Biomass Estimation of Subtropical Arboreal Forest at Single Tree Scale Based on Feature Fusion of Airborne LiDAR Data and Aerial Images

Abstract

Low-cost UAV aerial photogrammetry and airborne lidar scanning have been widely used in forest biomass survey and mapping. However, the feature dimension after multisource remote sensing fusion is too high and screening key features to achieve feature dimension reduction is of great significance for improving the accuracy and efficiency of biomass estimation. In this study, UAV image and point cloud data were combined to estimate and map the biomass of subtropical forests. Firstly, a total of 173 dimensions of visible light vegetation index, texture, point cloud height, intensity, density, canopy, and topographic features were extracted as variables.
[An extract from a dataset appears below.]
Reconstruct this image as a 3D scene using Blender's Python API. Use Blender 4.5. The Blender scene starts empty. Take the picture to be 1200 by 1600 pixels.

Secondly, the Kendall Rank correlation coefficient and permutation importance (PI) index were used to identify the key features of biomass estimation among different tree species. The random forest (RF) model and XGBoost model finally were used to compare the accuracy of biomass estimation with different variable sets. The experimental results showed that the point cloud height, canopy features, and topographic factors were identified as the key parameters of the biomass estimate, which had a significant influence on the biomass estimation of the three dominant tree species in the study area. In addition, the differences in the importance of characteristics among the tree species were discussed. The fusion features combined with the PI index screening and RF model achieved the best estimation accuracy, the R2 of 0.7356, 0.8578, and 0.6823 were obtained for the three tree species, respectively.